17 January 2000     

Dear Father,

     Pontmain was a little too far for us and the cold winter days do not lend themselves to long journeys, so our CRC circle simply came together “as a family” that Sunday, at Orleans, for the Twelfth Night celebrations, preceded by the Rosary and a viewing of Brother Bruno’s last video. Our house, although large, had difficulty holding everyone: what a joy to see all these families, these young people, these children large and small, all united in the same CRC friendship.

     The conference given by Brother Bruno on the dating of Our Lord’s Nativity is remarkable and, a posteriori, I am ashamed of always having believed before that this date of 25 December had been arbitrarily chosen by the Church. That is what we were taught, even by the “wisest heads” among us; that is what we were told by my grandfather’s brother, Father Marc Dubruel, a Jesuit much in the public eye at the beginning of this century, and since the Jesuits still had the Faith at that time, he concluded that the date had no importance and that all that mattered was that Jesus had been born for our redemption. Then, several generations of Jesuits passed by and, and having put the date in doubt, they then proceeded to deny the birth and after that the Redemption, and the “wisest heads” lost the Faith... at least those who did not have the opportunity to meet you, or lacked the desire to listen to you and understand you, you who for fifty years have been denouncing and fighting this modernism which is destroying our souls and our society.

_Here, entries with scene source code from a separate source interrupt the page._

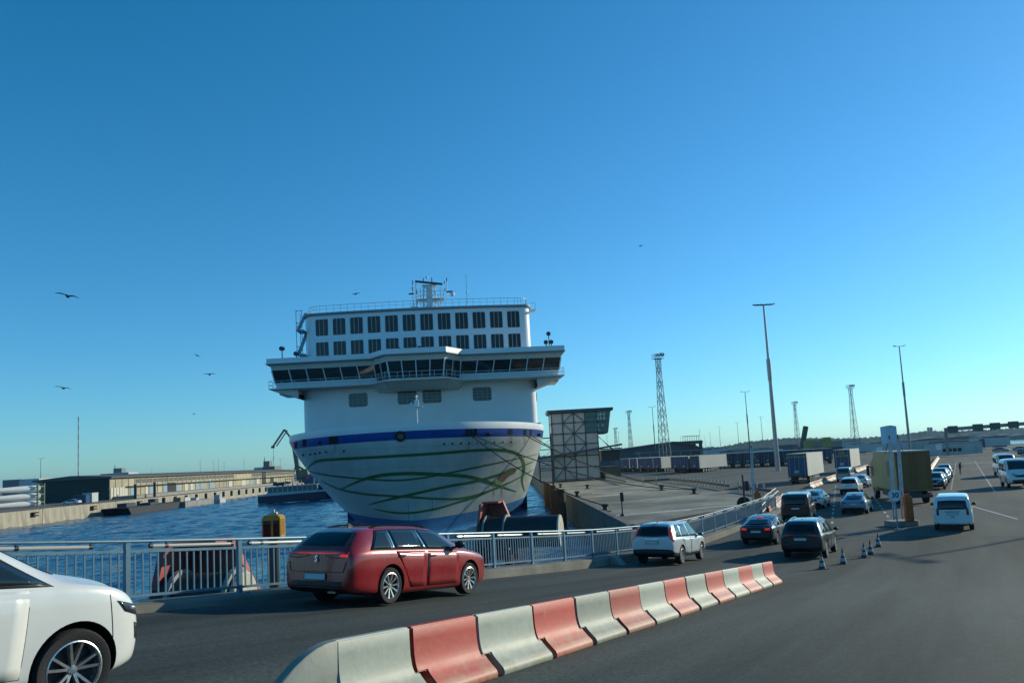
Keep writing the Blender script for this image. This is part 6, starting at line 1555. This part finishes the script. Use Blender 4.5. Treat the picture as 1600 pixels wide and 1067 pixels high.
# left continuation of the shed hidden by blades
# roof cabin blocks
for (x0, x1, yt, Y, ms, lb) in ((157, 200, 740.5, 560, (RF, T_WHITE), 'dark flat-roofed office block with white upper storey behind the long shed'), (397, 428, 730.5, 470, (CB[0], CB[1]), 'white cabin block on the roof line near the right end of the shed'), (4, 34, 750, 420, (CB[1], CB[1]), 'grey flat building at the far left behind the blades'), (30, 61, 749, 380, (T_WHITE, T_WHITE), 'white low building behind the wind turbine blades')):
    a, b = atY(x0, yt, Y), atY(x1, yt, Y); t = thing('office_block', lb, 'building', (0, 0, 0)); m_ = MB(); m_.b2((a.x, Y, 0), (b.x, Y+14, a.z)); m_.build('wall', ms[0], t)
    if Y > 440:
        m_ = MB(); xm = lerp(a.x, b.x, .45); m_.b2((xm, Y-.3, a.z-2.4), (b.x+.5, Y+14, a.z+.3)); m_.build('upper_storey', ms[1], t)
        m_ = MB(); m_.b2((xm, Y-.5, a.z-1.6), (b.x+.1, Y-.28, a.z-.6)); m_.build('window_band', GLASS_T, t)
        m_ = MB(); m_.b2((lerp(a.x, b.x, .42), Y+2, a.z+.3), (lerp(a.x, b.x, .72), Y+8, a.z+3.6)); m_.cyl((lerp(a.x, b.x, .45), Y+3, a.z+3.6), (lerp(a.x, b.x, .45), Y+3, a.z+6), .25, n=6); m_.build('roof_house', CB[1], t)
# wind turbine blades in a rack: three root ends
BLW = mat('blade_white', (.82, .82, .76), .35, var=.04)
for i, (py, lb) in enumerate(((763.5, 'topmost white wind turbine blade with its round root end'), (775.5, 'middle white wind turbine blade with its round root end'), (787, 'lowest white wind turbine blade with its round root end'))):
    c = atY(62, py-1.2, 200); m_ = MB(); n_ = 14; prof_ = [(0, 1.0, 1.0), (1.5, 1.12, 1.12), (5, 1.1, 1.05), (9, .95, .85), (14, .72, .6), (22, .55, .5), (45, .4, .35), (60, .2, .15)]
    rg = [[(c.x-s*.64+.77*.74*ry*math.cos(2*math.pi*k/n_), 200-s*.77-.64*.74*ry*math.cos(2*math.pi*k/n_), c.z-s*.012+.74*rz*math.sin(2*math.pi*k/n_)) for k in range(n_)] for s, ry, rz in prof_]
    m_.add([p for r in rg for p in r], [(a*n_+k, a*n_+(k+1) % n_, (a+1)*n_+(k+1) % n_, (a+1)*n_+k) for a in range(len(prof_)-1) for k in range(n_)]+[tuple(range(n_))])
    o = m_.build('turbine_blade', BLW, smooth=True, angle=50); tag(o, lb, 'turbine blade', 'wind turbine blades stacked on the far quay')
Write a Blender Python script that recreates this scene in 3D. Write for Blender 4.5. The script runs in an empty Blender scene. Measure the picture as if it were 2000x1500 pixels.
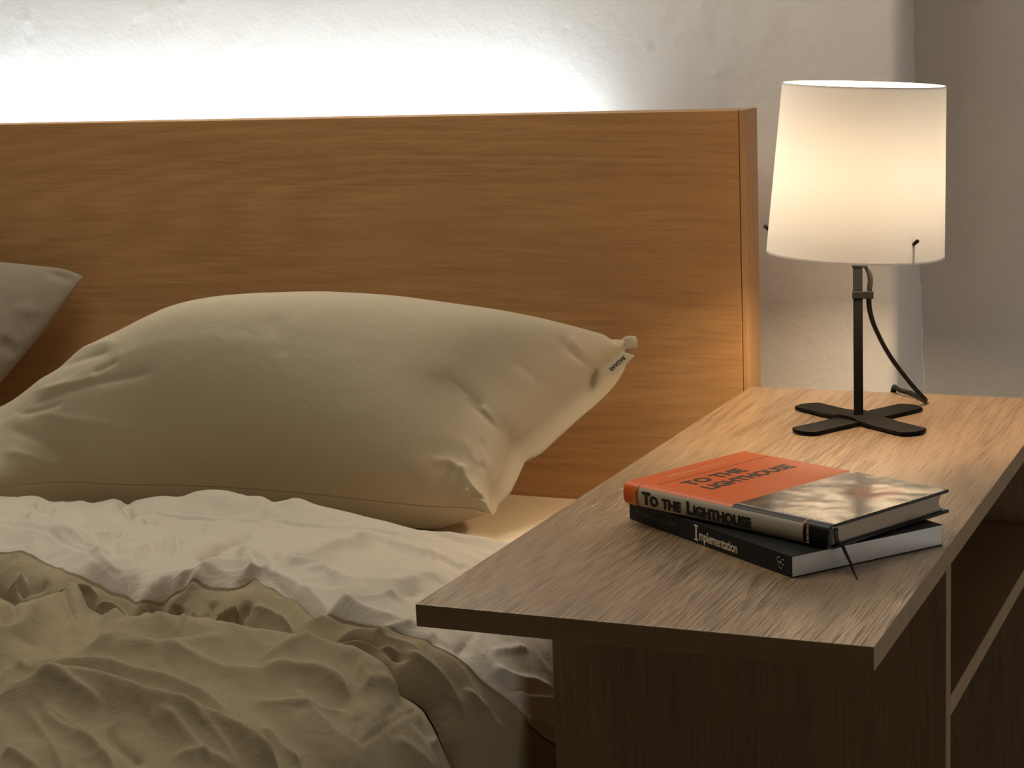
import bpy, bmesh, math, random
import numpy as np
from mathutils import Matrix, Vector

random.seed(4)
scene = bpy.context.scene
COL = scene.collection

# ------------------------------------------------------------------ camera
FPX, YAW, PITCH, ROLL = 3738.13, -0.41710459, 0.1854218, 0.0397504
CAM = np.array([0.5581, -1.8751, 0.9745])


def cam_matrix():
    B = np.array([[1, 0, 0], [0, 0, 1], [0, -1, 0]], float)
    c, s = math.cos(YAW), math.sin(YAW)
    Y = np.array([[c, -s, 0], [s, c, 0], [0, 0, 1]])
    c, s = math.cos(PITCH), math.sin(PITCH)
    P = np.array([[1, 0, 0], [0, c, -s], [0, s, c]])
    c, s = math.cos(ROLL), math.sin(ROLL)
    Q = np.array([[c, -s, 0], [s, c, 0], [0, 0, 1]])
    return Q @ P @ B @ Y


M3 = cam_matrix()                     # world -> camera axes
cam_data = bpy.data.cameras.new('camera')
cam = bpy.data.objects.new('camera', cam_data)
COL.objects.link(cam)
mw = Matrix([list(r) for r in M3.T]).to_4x4()
mw.translation = Vector(CAM)
cam.matrix_world = mw
cam_data.sensor_width = 36.0
cam_data.lens = FPX / 2000 * 36
cam_data.clip_start = 0.05
scene.camera = cam


def ray(p):
    return M3.T @ np.array([p[0] - 1000.0, 750.0 - p[1], -FPX])


def on_z(p, z):
    r = ray(p); return CAM + r * ((z - CAM[2]) / r[2])


def on_y(p, y):
    r = ray(p); return CAM + r * ((y - CAM[1]) / r[1])


def on_x(p, x):
    r = ray(p); return CAM + r * ((x - CAM[0]) / r[0])


def project(P):
    q = (np.asarray(P) - CAM) @ M3.T
    return np.stack([1000 + FPX * q[..., 0] / -q[..., 2], 750 - FPX * q[..., 1] / -q[..., 2]], -1)


# ------------------------------------------------------------------ light and exposure
scene.view_settings.view_transform = 'Standard'
scene.view_settings.look = 'None'
scene.view_settings.gamma = 1
scene.view_settings.use_curve_mapping = False
scene.view_settings.exposure = 0.12
world = bpy.data.worlds.new('world')
scene.world = world
world.use_nodes = True
world.node_tree.nodes['Background'].inputs[0].default_value = (1.0, 0.93, 0.82, 1)
world.node_tree.nodes['Background'].inputs[1].default_value = 0.02
LED_STRENGTH = 60.0
LED_COLOR = (0.76, 0.90, 1.0, 1)
BULB_POWER = 6.5
BULB_COLOR = (1.0, 0.74, 0.47)
OVERHEAD_FILL_POWER = 9.0

scene.cycles.use_denoising = True
scene.cycles.max_bounces = 10
scene.cycles.diffuse_bounces = 6
scene.cycles.transmission_bounces = 8
scene.cycles.sample_clamp_indirect = 4.0
scene.cycles.caustics_reflective = False
scene.cycles.caustics_refractive = False

# overhead area light added to brighten the bedding, out of the frame, above the bed
ld = bpy.data.lights.new('overhead_fill', 'AREA')
ld.shape = 'DISK'; ld.size = 1.0; ld.energy = OVERHEAD_FILL_POWER; ld.color = (1.0, 0.91, 0.76)
lo = bpy.data.objects.new('overhead_fill', ld); COL.objects.link(lo)
lo.location = (-0.56, -0.46, 1.78)


# area light added on the right for the right-facing sides, out of the frame
hd = bpy.data.lights.new('right_fill', 'AREA')
hd.shape = 'RECTANGLE'; hd.size = 0.8; hd.size_y = 1.9; hd.energy = 4.5; hd.color = (1.0, 0.95, 0.88)
ho = bpy.data.objects.new('right_fill', hd); COL.objects.link(ho)
ho.location = (1.55, -0.9, 0.45); ho.rotation_euler = (0, math.radians(90), 0)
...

     So, as we begin this year, I send you my most fervent wishes that your lifes work may finally succeed, this great indispensable work of the Catholic Counter-Reformation which will survive the tempests, the floods and the cataclysms with which God is striking the people of faithless France. May Our Lord protect you, and all our brothers and sisters, throughout the whole of this last year of the century; may He raise His all-powerful hand so that there may at last arrive «that new day... the end of the trial, the long expected dawn of the Churchs Salvation» which we have been awaiting with you for so long. Your faithful and devoted, but very unworthy, phalangist of the Immaculate,

H.          

     P.S. 18 January. Brother Bruno’s letter received this morning informed us of the death of our good friend David Boyce: his modesty and devotion were only equalled by his learning. As Our Lord tells us, He came like a thief to snatch him away and take him to Heaven. But for the CRC, especially in England, his death leaves a great void.